Given the current (and one might even say desperate) disposition of Le Dauphin's vassals and the beleaguered situation engulfing Pennsylvania Avenue's Versailles Nouveau, it could hardly surprise today if Antoinette was the first film to win a Nobel Prize.13 Someone better do something because it appears quite clear indeed that the Swiss Guards are sitting this one out.
- 1. Interestingly, from the latin cantus planus or "plain chant" for the monophonic style of chants used in Catholic liturgies c. 3 A.D.
- 2. Two other recordings appear to have survived, one from the Birmingham afternoon sound check, the other from a rehearsal recording a few weeks earlier. Before the New Order release of the song in March of 1981 the rehearsal recording had to be played repeatedly through heavy EQ passes with squint-eyed band members, poised with ears held up to studio monitors, straining to pull Curtis' ethereal vocals out enough to actually transcribe the lyrics.
- 3. MADD's founder, Candace Lynne "Candy" Lightner (you can't make this stuff up) abandoned the organization a mere five years after creating it, claiming it had gotten away from her and progressed into the leftist extremes of statist, social policy far beyond her intent. Of course, in the United States MADD continues to this day to represent the greatest single threat to the Bill of Rights since an anonymous soldier under the command of Douglas MacArthur during the occupation of Japan handed Yoshio Okada the sectional chocolate bar that inspired the creation of the box-cutter.
- 4. Though, to be fair, finem respice hardly qualifies as a bone fide member of the X-Generation either.
- 5. Carmon, Irin, "'Fuck Them': Times Critic on Hollywood, Women & Why Romantic Comedies Suck", Jezebel (December 14, 2009).
- 6. Ibid.
- 7. Dargis, Manohla "Cannes Journal: 'Marie Antoinette': Best or Worst of Times?; Under the Spell of Royal Rituals", The New York Times (May 25, 2006).
- 8. Cadbury, Deborah, "The Lost King of France", St. Martin's Press (2002) p. 6.

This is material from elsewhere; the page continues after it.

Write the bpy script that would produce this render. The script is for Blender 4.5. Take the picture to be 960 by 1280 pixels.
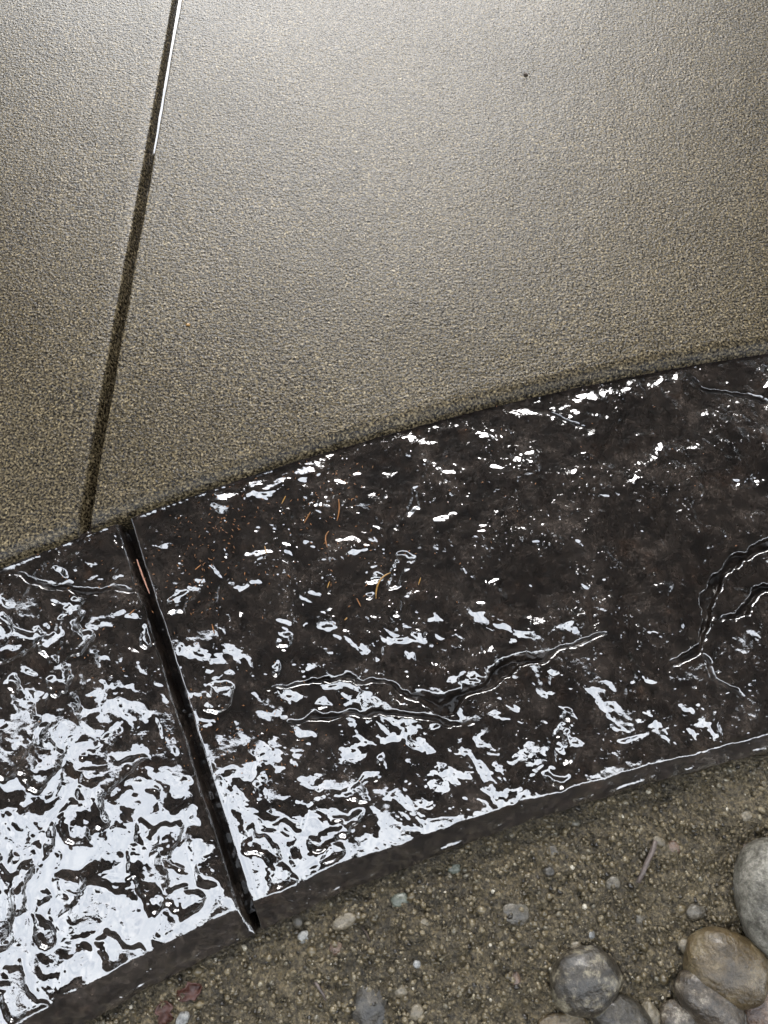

- 9. Some commentators, including Lady Antonia Fraser, actually attribute the comment to Marie-Therese nearly 100 years earlier.
- 10. Rousseau, Jean-Jaques, "Confessions" (1782).
- 11. Today we call them "blogs."
- 12. Robert Darnton, sometime President of the American Historical Association, should be considered required reading for those finem respice readers possessed of sufficiently eccentric taste to enjoy attempts to merge information theory with tabloid and gossip distribution infrastructure in the daunting environment of mid-to-late 1700s in France. His American Historical Association Presidential Address in 1999 deftly and effortlessly transcends any expectations an information theorist could possibly harbor when presented with a speech purporting to examine the depths of a subject like French gossip.
- 13. Remember that animated PowerPoint presentations do not meet the Committee's definition of "film."